MUJERES Y HOMBRES / La muerte del escritor se produjo en 1982. Poco después apareció la biografía de Scott Donaldson que no contó con el aval de la familia ni acceso a la documentación. Sí, aquel libro no sentó bien entre los Cheever, pero no por los motivos que podrían suponerse, porque en 1984 apareció Home before dark el libro de memorias de Susan, hija mayor del autor, en el que ya dejaba caer parte de la carga explosiva que vendría más tarde, la afición a la bebida del padre y dejó leve constancia de su compleja sexualidad. Cheever, que alardeaba de sus amantes femeninas -entre ellas, la actriz Hope Lange, la chica rubia de Un gánster para un milagro- en las cenas familiares frente a su mujer e hijos, al final de su vida acabó por reconocer lo que durante años ocultó, su inclinación homosexual, que cristalizó en la relación con un joven aspirante a escritor, Max Zimmer, al que llamó Rip.

Estos datos, que se esbozaban someramente en el libro de Susan, tuvieron su constatación en 1988 con la publicación de la correspondencia del escritor bajo el cuidado de su segundo hijo, Benjamin. La obra publicada ahora por Penguim Random House bucea en la ingente grafomanía del autor, que en algunos periodos llegó a escribir hasta 30 cartas a la semana. La habilidad del libro, construido a retazos con las cartas y los comentarios del hijo y que puede leerse como una biografía alternativa e íntima, pone negro sobre blanco todas esas cuestiones e ilumina no pocos rincones. Benjamin, por ejemplo, recuerda que su padre solía decir que quería que en su epitafio rezara «Aquí yace John Cheever / jamás decepcionó a una mujer / ni le dieron por el culo», pero cuando el alcohol desataba su lengua -a menudo- el primero en enterarse de esos detalles era su hijo.

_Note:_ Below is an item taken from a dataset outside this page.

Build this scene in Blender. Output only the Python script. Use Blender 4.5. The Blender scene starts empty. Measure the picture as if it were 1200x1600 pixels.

«Mi padre era un hombre de contradicciones enormes y fundamentales. Era un adúltero que escribía con elocuencia a favor de la monogamia. Un bisexual que detestaba cualquier indicio de ambigüedad sexual», así define Benjamin en el prólogo de la obra su paradójica personalidad. El relato que compone está teñido de cariño, pero naturalmente no deja a un lado esa verdad que volvió a salir a la luz en 1990, cuando su viuda y sus hijos se decidieron a publicar su Diario, magnífico y muy recomendable, sí, pero también, la crónica descarnada de un farsante que solo en esas páginas puede expresar sus deseos; sin mencionar lo mezquino que se muestra con alguno de sus mejores amigos, como John Updike, al que elogia en público y del que echa pestes en privado con divertida malignidad.

Cheever no era en absoluto un pensador político o filosófico, sino un narrador intuitivo. En líneas generales, su correspondencia retrata una vida anodina de clase media, o lo que es lo mismo, el sustrato de sus relatos y novelas. Entre sus corresponsales están el poeta e. e. cumings; su editor en The New Yorker, William Maxwell; Updike, que al final fue bastante generoso con él; Saul Bellow y Philip Roth. Pero también algunas de sus conquistas, como Hope Lange, cuya relación como amantes se mantuvo también hasta el fin cuando él se planteaba vivir abiertamente con Rip.

COMO DON DRAPER / Si algo sorprende en la correspondencia es que no se trata de escritos desde el pedestal del gran autor. En una carta explica como creía que se había tragado una pequeña prótesis dental y, frente al pasmo del dentista que palideció, Cheever le aseguró que aquello era muy práctico para llamar a los taxis porque sus flatulencias le hacían parecer «un silbato de la policía». O aquellos consejos que dio a un joven novelista: «Que se folle a una buena agente. Y si ella insiste, que se case con ella. Es el único modo de salir adelante. Faulkner […] e incluso Gay Talese se follaron a sus agentes».

Todas estas sombras, lejos de alejarlo de nosotros, dan una mayor textura a sus dolorosos cuentos, la gran catedral cuentística del siglo XX, del que Penguim Random House ofrece también una reedición al cuidado de Rodrigo Fresán. Y en junio regresarán a las librerías sus Diarios.